------ PROVIDED RECORDS
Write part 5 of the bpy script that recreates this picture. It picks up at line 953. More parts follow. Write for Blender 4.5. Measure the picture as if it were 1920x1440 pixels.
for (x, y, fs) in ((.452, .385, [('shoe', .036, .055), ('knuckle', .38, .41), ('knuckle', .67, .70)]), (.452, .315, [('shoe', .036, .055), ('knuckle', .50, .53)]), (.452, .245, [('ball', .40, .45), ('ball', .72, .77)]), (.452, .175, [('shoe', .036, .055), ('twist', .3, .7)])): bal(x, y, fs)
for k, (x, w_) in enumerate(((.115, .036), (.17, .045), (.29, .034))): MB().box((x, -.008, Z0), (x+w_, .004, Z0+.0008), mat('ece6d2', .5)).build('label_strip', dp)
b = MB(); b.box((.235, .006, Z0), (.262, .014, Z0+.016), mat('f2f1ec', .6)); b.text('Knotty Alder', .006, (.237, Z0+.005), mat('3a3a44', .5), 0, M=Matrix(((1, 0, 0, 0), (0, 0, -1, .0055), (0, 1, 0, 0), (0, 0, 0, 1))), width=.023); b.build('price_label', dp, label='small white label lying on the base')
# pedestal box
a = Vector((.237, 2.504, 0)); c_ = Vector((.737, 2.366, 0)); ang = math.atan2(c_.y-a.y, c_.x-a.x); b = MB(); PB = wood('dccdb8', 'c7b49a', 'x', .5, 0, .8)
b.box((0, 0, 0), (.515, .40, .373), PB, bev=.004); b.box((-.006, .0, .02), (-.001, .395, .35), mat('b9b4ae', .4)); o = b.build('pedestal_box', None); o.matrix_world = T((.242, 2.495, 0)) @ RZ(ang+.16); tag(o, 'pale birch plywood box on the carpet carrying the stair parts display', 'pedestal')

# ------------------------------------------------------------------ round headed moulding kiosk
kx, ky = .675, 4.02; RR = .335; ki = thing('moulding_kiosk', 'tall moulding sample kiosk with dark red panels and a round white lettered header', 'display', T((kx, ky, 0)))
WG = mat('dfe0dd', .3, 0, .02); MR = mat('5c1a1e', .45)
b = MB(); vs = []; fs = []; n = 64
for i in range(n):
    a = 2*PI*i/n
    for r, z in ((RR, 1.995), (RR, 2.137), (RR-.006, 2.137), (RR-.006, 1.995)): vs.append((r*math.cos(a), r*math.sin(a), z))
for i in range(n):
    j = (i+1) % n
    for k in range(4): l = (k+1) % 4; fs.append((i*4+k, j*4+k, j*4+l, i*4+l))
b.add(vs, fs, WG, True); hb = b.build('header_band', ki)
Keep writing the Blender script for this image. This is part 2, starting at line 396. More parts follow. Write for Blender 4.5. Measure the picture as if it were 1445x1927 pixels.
------------
> _WRITTEN EXERCISE_
Please restate the whole listing word for word.

> _SOLVED EXERCISE_
Write part 5 of the bpy script that recreates this picture. It picks up at line 953. More parts follow. Write for Blender 4.5. Measure the picture as if it were 1920x1440 pixels.
for (x, y, fs) in ((.452, .385, [('shoe', .036, .055), ('knuckle', .38, .41), ('knuckle', .67, .70)]), (.452, .315, [('shoe', .036, .055), ('knuckle', .50, .53)]), (.452, .245, [('ball', .40, .45), ('ball', .72, .77)]), (.452, .175, [('shoe', .036, .055), ('twist', .3, .7)])): bal(x, y, fs)
for k, (x, w_) in enumerate(((.115, .036), (.17, .045), (.29, .034))): MB().box((x, -.008, Z0), (x+w_, .004, Z0+.0008), mat('ece6d2', .5)).build('label_strip', dp)
b = MB(); b.box((.235, .006, Z0), (.262, .014, Z0+.016), mat('f2f1ec', .6)); b.text('Knotty Alder', .006, (.237, Z0+.005), mat('3a3a44', .5), 0, M=Matrix(((1, 0, 0, 0), (0, 0, -1, .0055), (0, 1, 0, 0), (0, 0, 0, 1))), width=.023); b.build('price_label', dp, label='small white label lying on the base')
# pedestal box
a = Vector((.237, 2.504, 0)); c_ = Vector((.737, 2.366, 0)); ang = math.atan2(c_.y-a.y, c_.x-a.x); b = MB(); PB = wood('dccdb8', 'c7b49a', 'x', .5, 0, .8)
b.box((0, 0, 0), (.515, .40, .373), PB, bev=.004); b.box((-.006, .0, .02), (-.001, .395, .35), mat('b9b4ae', .4)); o = b.build('pedestal_box', None); o.matrix_world = T((.242, 2.495, 0)) @ RZ(ang+.16); tag(o, 'pale birch plywood box on the carpet carrying the stair parts display', 'pedestal')

# ------------------------------------------------------------------ round headed moulding kiosk
kx, ky = .675, 4.02; RR = .335; ki = thing('moulding_kiosk', 'tall moulding sample kiosk with dark red panels and a round white lettered header', 'display', T((kx, ky, 0)))
WG = mat('dfe0dd', .3, 0, .02); MR = mat('5c1a1e', .45)
b = MB(); vs = []; fs = []; n = 64
for i in range(n):
    a = 2*PI*i/n
    for r, z in ((RR, 1.995), (RR, 2.137), (RR-.006, 2.137), (RR-.006, 1.995)): vs.append((r*math.cos(a), r*math.sin(a), z))
for i in range(n):
    j = (i+1) % n
    for k in range(4): l = (k+1) % 4; fs.append((i*4+k, j*4+k, j*4+l, i*4+l))
b.add(vs, fs, WG, True); hb = b.build('header_band', ki)
Keep writing the Blender script for this image. This is part 2, starting at line 396. More parts follow. Write for Blender 4.5. Measure the picture as if it were 1445x1927 pixels.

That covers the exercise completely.